Transparent BackgroundGDP2

Have you noticed how politicians and economists like to throw figures and economic terms around?

Have you ever wondered what it all means and how it applies to you?

You are probably thinking that you don’t really know what it is and most of it doesn’t apply to you anyway.

Well you would probably be right!  I want to discuss one particular figure in this post and why it doesn’t really have any bearing on you and the economy in general.

That figure is GDP.  What is GDP?  The diagram above pretty much explains how the figure of GDP is calculated.  But how useful is it really?  Particularly as a measure of how an economy is doing.

Firstly, GDP measures consumption, but not actual personal exertion.  So, if I mow my own lawn, wash my own car and cook my own dinner, it doesn’t get measured as a GDP figure.  The work that stay at home mothers do to look after their children is also not measured.  These are difficult figures to quantify.

However, if in a week I was to mow my neighbour’s lawn, and wash their car, and cook their dinner, and I charged them $100 for this service, and then they mowed my lawn, washed my car and cooked my dinner the following week, and they charged me $100, a figure of $200 would be added to the GDP figure.  But is the real economy actually better off by $200?  Would it be fair to say that, on the whole, probably not really.
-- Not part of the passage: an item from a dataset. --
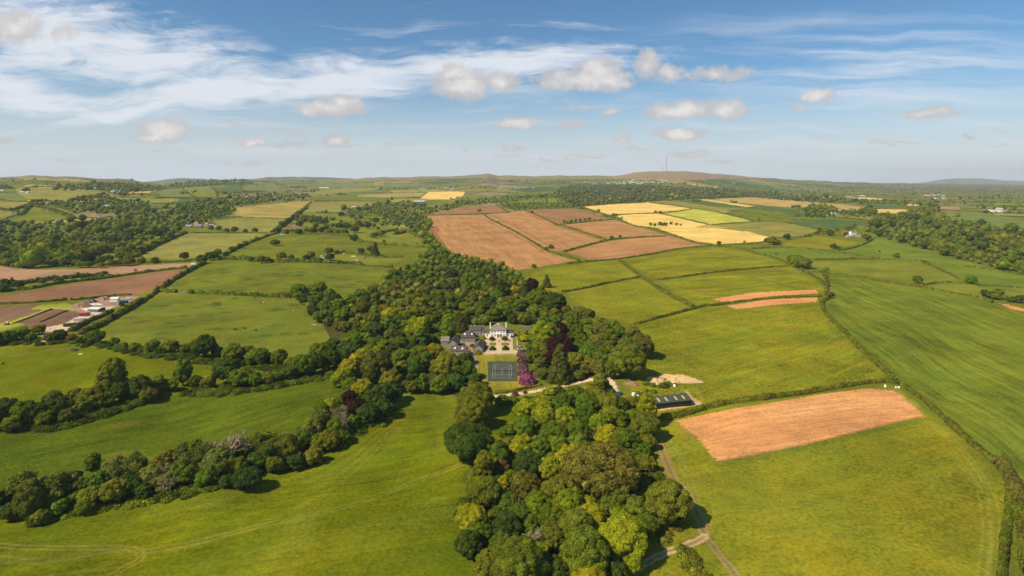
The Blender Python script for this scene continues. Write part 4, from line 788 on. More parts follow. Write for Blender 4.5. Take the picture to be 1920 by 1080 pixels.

Similarly, if everything a mother does in looking after children, feeding them, washing clothes, ironing, transporting them to their various appointments, was done by an external person who was paid, rather than unpaid by their mother, once again is the economy better off by that amount?  Once again, you would likely say, probably not.

And the biggest item of contention is government spending.  Governments only spend what they receive in taxes, go into deficit by borrowing it from overseas, or create money from thin air through money printing.  None of these actually contribute anything to the real economy.

Firstly, government revenues received is money that has been taken out of the system through taxation from wealth that has been created by the private sector.  Since governments do not actually create anything, and only spend money that has been confiscated from the wealth creators, once again it does not really mean anything.

Secondly, governments that spend money they don’t actually have by borrowing from other countries and going into deficit once again do not give a true indication of the productivity of the economy and the nation.

The same is true for stimulus or quantitative easing money printing exercises.  There is no real productivity in return for the extra money, so distorts the real output of a country and economy.

With this in mind, why do we still use GDP as a measure of how well, or not, an economy and country is actually doing?